Sometimes, when things like this happen, I crook my finger at God and say, "You know, you tricked me. You put that good-looking bass player in my path and made me fall in love with him, and then you did the ol' bait and switch, and, the next thing I knew, WHAM!, I was dumbly staring into the face of a miniature, cross-eyed human who yanked all my guts out and replaced them with these massive heavy-duty garbage bags stuffed to the brim with dreams and ideals, along with a few grocery-store bags full of pride, and I somehow figured that if I treated this little derpy being the way Jesus said to treat all human beings, he'd be so loving and kind and caring, it would break your heart, and he'd tower above his mother and reach things on top shelves for her, and protect her and defend her fiercely to anyone who dared to criticize her OCD tendencies, choice of footwear or jiggly thighs. But that's not what happened, God. And I was duped."

One time, I sat on the sloping front lawn of my house, the stiff blades stabbing me in the butt, just weeping after a particularly hostile conversation between my son and me, I carried on that hostile conversation with God, the one where I got upset with the Almighty for duping me, and I crooked my finger at the sky, because that's where we seem to think God lives. And God crooked a finger back at me and said, "What makes you think this is about you?" And I didn't get it at first, because, wait, isn't everything about me? but God said, "This is his story, not your story. This is between me and him." I'd like to say I just shut my trap after that, but I didn't. I blubbered on for awhile, and I'm still blubbering intermittently, and I'll continue blubbering while that skinny calf gets fattened. Of course, that's the happy ending, sort of. I know there are lots of not-so-happy endings, too. I don't want to think about those right now, though, okay?

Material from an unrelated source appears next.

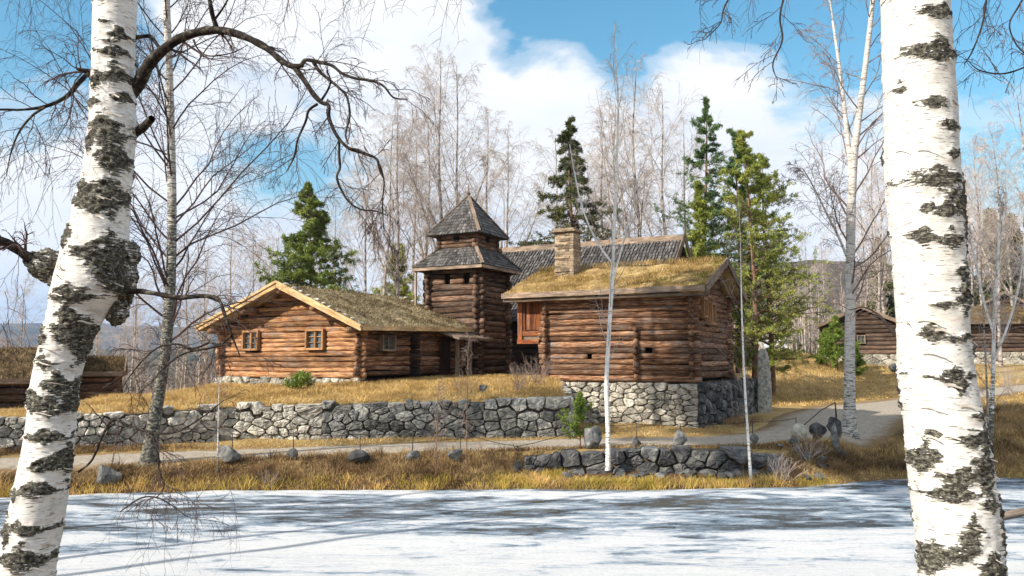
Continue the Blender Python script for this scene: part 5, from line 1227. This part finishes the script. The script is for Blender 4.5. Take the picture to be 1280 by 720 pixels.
# rubble on the steep bank and under the embankment wall
mb = MB(); r_ = np.random.default_rng(15)
for k in range(46):
    px = r_.uniform(700, 1060); Y = r_.uniform(19.3, 19.9) if px < 960 else r_.uniform(19.0, 21); q = P(px, 590, Y); s_ = r_.uniform(.05, .15); rock(mb, (q.x, Y, gz(q.x, Y) + s_ * .3), (s_ * 1.3, s_, s_ * .8), 600 + k, r_, sub=2)
tag_o(mb.build('rubble', M['stone_dark']), 'loose small rubble scattered along the foot of the dark bank', 'rubble', None, 'stuff')

# iron posts and cable along the path edge
t = thing('cable_railing', 'low black iron cable railing along the pond side of the path', 'railing', (0, 19.5, .6))
prev = None
for px, Y in ((288, 19.2), (365, 19.4), (449, 19.3), (515, 19.5), (575, 19.5), (647, 19.6), (742, 20.5), (797, 20.6), (852, 20.6), (943, 21.5), (998, 21.9)):
    q = P(px, 560, Y); z = gz(q.x, Y); top = z + .62; mb = MB(); tubes(mb, np.array([[[q.x, Y + .12, z], [q.x, Y + .12, top]]]), np.full((1, 2), .011), 6, .5, cap=True); mb.build('post', M['iron'], t, smooth=True)
    if prev is not None:
        s_ = np.linspace(0, 1, 9)[:, None]; a_ = np.array(prev); b_ = np.array([q.x, Y + .12, top - .02]); c_ = a_ * (1 - s_) + b_ * s_; c_[:, 2] -= .05 * 4 * s_[:, 0] * (1 - s_[:, 0]); mb = MB(); tubes(mb, c_[None], np.full((1, 9), .008), 5, .5); mb.build('cable', M['iron'], t)
    prev = (q.x, Y + .12, top - .02)
t = thing('handrail', 'slanting thin iron handrail beside the double stemmed birch', 'railing', tuple(P(1020, 540, 22.5)))
mb = MB(); h = [P(1003, 533, 22), P(1026, 513, 22.6), P(1044, 503, 23.2), P(1046, 522, 23.3)]
tubes(mb, np.array([[tuple(x) for x in h]]), np.full((1, 4), .014), 6, .5); mb.build('rail', M['iron'], t, smooth=True)
for a_, zz in ((h[0], 0), (h[2], 0)): mb = MB(); g = gz(a_.x, a_.y); tubes(mb, np.array([[[a_.x, a_.y, g - .05], [a_.x, a_.y, a_.z]]]), np.full((1, 2), .014), 6, .5); mb.build('post', M['iron'], t, smooth=True)
# far white roof glimpsed under the pines
f_ = Fr((P(982, 430, 80).x, 80), 0); t = thing('white_shed', 'tiny white shed glimpsed beyond the meadow under the rightmost pine', 'shed', (f_.O[0], 80, 2.5)); z = 3.4
a = MB(); f_.box(a, -2.2, 0, 0, 2, z - .5, z + .7); a.build('wall', M['board_old'], t); a = MB(); slab(a, f_, (-2.5, -.3, z + .7), (.3, -.3, z + .7), (.3, 1, z + 1.5), (-2.5, 1, z + 1.5), .1, 4, 4, 0); slab(a, f_, (.3, 2.3, z + .7), (-2.5, 2.3, z + .7), (-2.5, 1, z + 1.5), (.3, 1, z + 1.5), .1, 4, 4, 0); a.build('roof', M['white_paint'], t)
# half sunken log in the ice at the right, and dark driftwood
q0, q1 = P(1236, 655, 14.7), P(1330, 622, 16.2); mb = MB(); c_ = np.linspace((q0.x, q0.y, .04), (q1.x, q1.y, .04), 12); tubes(mb, c_[None], np.full((1, 12), .09), 10, [.5], cap=True); tag_o(mb.build('sunken_log', M['board_old'], smooth=True), 'brown log frozen in the ice at the right edge', 'log')

# ------------------------------------------------------------------ grass
rng = np.random.default_rng(91)
def scatter(n, x0, x1, y0, y1): return rng.uniform(x0, x1, n), rng.uniform(y0, y1, n)
def on_ground(x, y): z, rd = terr(x, y); return np.stack([x, y, z], -1), rd, z


def lawn(name, label, mat, n, box, cond, h, wd, lean, dirn=None):
    x, y = scatter(n, *box); p, rd, z = on_ground(x, y); k = cond(x, y, z, rd) & (z > -.02); mb = MB()
    hh = h * np.clip(1 + .5 * wob(x[k], y[k], 1.6, 21), .3, 2); blades(mb, p[k], hh, wd, rng, lean, dirn=dirn); o = mb.build(name, M[mat]); return tag_o(o, label, 'grass', None, 'stuff')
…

It's weird. Sometimes I feel like that buck, completely frozen and paralyzed, the light completely soaking and exposing me while I figure out where on God's green earth I'm supposed to go, if anywhere. And other times, I feel like Petey the Pup, staring at this wild thing I've never seen before and wondering what I would do with it if I could leap out the window and chase it down while the people I love are in the car shouting, "Get back here. It's dark. You don't even know where you're going." And sometimes, I'm just me. Sitting in the driver's seat on a late-ish run to Wendy's, trying not to care about the people I've failed. Trying to be distracted by the wildlife on the side of the road and the wilder life inside my brain.